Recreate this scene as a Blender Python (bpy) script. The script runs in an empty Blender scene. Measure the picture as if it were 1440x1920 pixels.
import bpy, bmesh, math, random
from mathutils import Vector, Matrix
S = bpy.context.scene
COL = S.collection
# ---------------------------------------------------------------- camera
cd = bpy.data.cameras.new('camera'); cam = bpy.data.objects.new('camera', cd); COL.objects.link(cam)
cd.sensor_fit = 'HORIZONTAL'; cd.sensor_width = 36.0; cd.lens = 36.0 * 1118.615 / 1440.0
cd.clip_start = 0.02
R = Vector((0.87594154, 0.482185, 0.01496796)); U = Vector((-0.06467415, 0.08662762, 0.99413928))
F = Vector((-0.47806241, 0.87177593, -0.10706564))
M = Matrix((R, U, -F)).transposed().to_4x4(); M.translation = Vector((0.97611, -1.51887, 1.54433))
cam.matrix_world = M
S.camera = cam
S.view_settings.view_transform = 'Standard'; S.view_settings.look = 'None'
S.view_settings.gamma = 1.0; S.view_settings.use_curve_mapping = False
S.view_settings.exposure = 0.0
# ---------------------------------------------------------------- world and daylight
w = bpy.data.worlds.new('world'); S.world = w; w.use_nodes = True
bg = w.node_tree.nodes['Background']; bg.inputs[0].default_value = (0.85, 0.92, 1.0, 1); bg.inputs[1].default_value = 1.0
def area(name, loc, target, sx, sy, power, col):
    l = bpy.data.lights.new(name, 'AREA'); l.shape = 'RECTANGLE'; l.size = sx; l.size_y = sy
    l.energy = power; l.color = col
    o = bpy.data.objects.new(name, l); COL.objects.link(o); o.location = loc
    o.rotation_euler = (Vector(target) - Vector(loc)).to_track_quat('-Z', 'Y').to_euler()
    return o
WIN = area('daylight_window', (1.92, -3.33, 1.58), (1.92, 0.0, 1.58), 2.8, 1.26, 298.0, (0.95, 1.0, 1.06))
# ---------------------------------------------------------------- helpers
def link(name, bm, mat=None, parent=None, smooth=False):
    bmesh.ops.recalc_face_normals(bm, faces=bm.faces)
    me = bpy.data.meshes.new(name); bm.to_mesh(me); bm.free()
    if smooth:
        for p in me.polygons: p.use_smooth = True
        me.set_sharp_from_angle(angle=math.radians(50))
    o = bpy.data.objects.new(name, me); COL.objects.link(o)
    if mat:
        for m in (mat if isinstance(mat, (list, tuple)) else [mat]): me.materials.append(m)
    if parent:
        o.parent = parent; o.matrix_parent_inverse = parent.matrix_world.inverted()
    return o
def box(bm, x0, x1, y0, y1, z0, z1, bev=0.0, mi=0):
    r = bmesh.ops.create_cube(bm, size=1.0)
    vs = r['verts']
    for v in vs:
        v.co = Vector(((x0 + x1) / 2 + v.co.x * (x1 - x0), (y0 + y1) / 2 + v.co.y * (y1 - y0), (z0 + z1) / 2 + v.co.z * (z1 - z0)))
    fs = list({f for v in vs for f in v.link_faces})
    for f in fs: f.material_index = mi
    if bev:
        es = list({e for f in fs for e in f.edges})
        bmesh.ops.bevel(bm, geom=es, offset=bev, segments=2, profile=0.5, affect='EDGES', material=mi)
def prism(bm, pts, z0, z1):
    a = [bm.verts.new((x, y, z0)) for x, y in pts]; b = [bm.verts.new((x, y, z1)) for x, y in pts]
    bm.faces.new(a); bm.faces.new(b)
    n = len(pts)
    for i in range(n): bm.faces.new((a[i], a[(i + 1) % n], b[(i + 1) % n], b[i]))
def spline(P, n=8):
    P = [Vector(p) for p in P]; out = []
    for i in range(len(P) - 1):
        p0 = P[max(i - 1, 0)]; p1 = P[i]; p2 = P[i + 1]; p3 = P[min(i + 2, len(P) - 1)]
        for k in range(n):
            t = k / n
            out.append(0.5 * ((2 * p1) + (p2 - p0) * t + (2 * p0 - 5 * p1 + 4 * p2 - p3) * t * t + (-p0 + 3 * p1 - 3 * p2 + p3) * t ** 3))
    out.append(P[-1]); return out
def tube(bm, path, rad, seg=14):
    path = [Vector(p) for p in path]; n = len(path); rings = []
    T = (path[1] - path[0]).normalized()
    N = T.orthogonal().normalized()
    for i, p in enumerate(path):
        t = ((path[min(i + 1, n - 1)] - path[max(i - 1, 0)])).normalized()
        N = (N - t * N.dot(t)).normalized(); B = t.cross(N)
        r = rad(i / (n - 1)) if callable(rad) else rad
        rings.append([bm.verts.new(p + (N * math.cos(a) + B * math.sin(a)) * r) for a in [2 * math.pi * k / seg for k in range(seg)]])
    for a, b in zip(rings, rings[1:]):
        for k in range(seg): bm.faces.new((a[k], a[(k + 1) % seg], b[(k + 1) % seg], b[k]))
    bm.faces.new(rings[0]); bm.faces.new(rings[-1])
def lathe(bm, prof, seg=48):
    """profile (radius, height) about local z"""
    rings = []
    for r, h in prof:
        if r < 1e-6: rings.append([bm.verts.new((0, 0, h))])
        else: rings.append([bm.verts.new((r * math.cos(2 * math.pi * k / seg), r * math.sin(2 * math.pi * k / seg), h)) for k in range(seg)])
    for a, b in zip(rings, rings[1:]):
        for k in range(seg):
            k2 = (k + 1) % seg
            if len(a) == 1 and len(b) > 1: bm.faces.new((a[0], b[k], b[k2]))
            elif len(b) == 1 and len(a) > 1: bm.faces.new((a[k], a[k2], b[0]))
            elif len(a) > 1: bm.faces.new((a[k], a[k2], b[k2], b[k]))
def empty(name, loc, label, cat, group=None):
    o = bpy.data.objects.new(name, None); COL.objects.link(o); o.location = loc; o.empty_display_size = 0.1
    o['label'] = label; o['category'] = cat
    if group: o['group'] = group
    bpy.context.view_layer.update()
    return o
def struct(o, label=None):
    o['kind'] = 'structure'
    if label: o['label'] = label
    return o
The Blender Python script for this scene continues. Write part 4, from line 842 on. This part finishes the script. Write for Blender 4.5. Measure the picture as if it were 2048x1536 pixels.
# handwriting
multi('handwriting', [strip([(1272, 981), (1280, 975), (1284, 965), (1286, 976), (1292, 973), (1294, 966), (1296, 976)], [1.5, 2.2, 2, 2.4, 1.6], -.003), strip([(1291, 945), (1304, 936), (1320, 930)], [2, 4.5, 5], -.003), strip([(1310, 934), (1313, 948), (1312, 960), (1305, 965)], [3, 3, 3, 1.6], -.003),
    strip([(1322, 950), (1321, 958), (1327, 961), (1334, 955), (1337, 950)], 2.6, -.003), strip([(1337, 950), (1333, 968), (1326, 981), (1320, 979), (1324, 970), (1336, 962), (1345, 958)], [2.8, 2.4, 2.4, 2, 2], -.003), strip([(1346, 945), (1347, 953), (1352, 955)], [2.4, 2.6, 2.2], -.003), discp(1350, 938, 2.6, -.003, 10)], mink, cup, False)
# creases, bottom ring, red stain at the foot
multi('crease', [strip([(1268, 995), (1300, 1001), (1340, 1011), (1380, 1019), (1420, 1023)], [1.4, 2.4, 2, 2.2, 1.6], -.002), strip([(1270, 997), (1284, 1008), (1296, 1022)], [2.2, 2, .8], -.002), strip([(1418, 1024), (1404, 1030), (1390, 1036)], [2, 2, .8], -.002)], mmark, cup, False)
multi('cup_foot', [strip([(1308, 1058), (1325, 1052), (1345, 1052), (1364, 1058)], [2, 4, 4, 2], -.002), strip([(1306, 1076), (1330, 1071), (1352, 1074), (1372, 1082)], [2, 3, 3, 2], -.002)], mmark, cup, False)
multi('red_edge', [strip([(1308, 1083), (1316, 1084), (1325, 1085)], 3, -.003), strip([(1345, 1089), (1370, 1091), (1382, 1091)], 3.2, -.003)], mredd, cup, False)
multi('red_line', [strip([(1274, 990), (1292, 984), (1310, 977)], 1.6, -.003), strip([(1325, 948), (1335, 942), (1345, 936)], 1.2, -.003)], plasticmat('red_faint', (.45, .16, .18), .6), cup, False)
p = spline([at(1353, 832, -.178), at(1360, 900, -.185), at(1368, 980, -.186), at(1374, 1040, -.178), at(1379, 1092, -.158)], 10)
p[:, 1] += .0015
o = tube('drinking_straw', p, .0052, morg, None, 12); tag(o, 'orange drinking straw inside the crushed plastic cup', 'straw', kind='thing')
*-*-*
> **DIRECTIONS FOR THIS TASK**
Using the material above, extract the line that contains "The Blender Python" and every line after it, exactly as given; stop at the last line.

> **FINAL RESULT**
The Blender Python script for this scene continues. Write part 4, from line 842 on. This part finishes the script. Write for Blender 4.5. Measure the picture as if it were 2048x1536 pixels.
# handwriting
multi('handwriting', [strip([(1272, 981), (1280, 975), (1284, 965), (1286, 976), (1292, 973), (1294, 966), (1296, 976)], [1.5, 2.2, 2, 2.4, 1.6], -.003), strip([(1291, 945), (1304, 936), (1320, 930)], [2, 4.5, 5], -.003), strip([(1310, 934), (1313, 948), (1312, 960), (1305, 965)], [3, 3, 3, 1.6], -.003),
    strip([(1322, 950), (1321, 958), (1327, 961), (1334, 955), (1337, 950)], 2.6, -.003), strip([(1337, 950), (1333, 968), (1326, 981), (1320, 979), (1324, 970), (1336, 962), (1345, 958)], [2.8, 2.4, 2.4, 2, 2], -.003), strip([(1346, 945), (1347, 953), (1352, 955)], [2.4, 2.6, 2.2], -.003), discp(1350, 938, 2.6, -.003, 10)], mink, cup, False)
# creases, bottom ring, red stain at the foot
multi('crease', [strip([(1268, 995), (1300, 1001), (1340, 1011), (1380, 1019), (1420, 1023)], [1.4, 2.4, 2, 2.2, 1.6], -.002), strip([(1270, 997), (1284, 1008), (1296, 1022)], [2.2, 2, .8], -.002), strip([(1418, 1024), (1404, 1030), (1390, 1036)], [2, 2, .8], -.002)], mmark, cup, False)
multi('cup_foot', [strip([(1308, 1058), (1325, 1052), (1345, 1052), (1364, 1058)], [2, 4, 4, 2], -.002), strip([(1306, 1076), (1330, 1071), (1352, 1074), (1372, 1082)], [2, 3, 3, 2], -.002)], mmark, cup, False)
multi('red_edge', [strip([(1308, 1083), (1316, 1084), (1325, 1085)], 3, -.003), strip([(1345, 1089), (1370, 1091), (1382, 1091)], 3.2, -.003)], mredd, cup, False)
multi('red_line', [strip([(1274, 990), (1292, 984), (1310, 977)], 1.6, -.003), strip([(1325, 948), (1335, 942), (1345, 936)], 1.2, -.003)], plasticmat('red_faint', (.45, .16, .18), .6), cup, False)
p = spline([at(1353, 832, -.178), at(1360, 900, -.185), at(1368, 980, -.186), at(1374, 1040, -.178), at(1379, 1092, -.158)], 10)
p[:, 1] += .0015
o = tube('drinking_straw', p, .0052, morg, None, 12); tag(o, 'orange drinking straw inside the crushed plastic cup', 'straw', kind='thing')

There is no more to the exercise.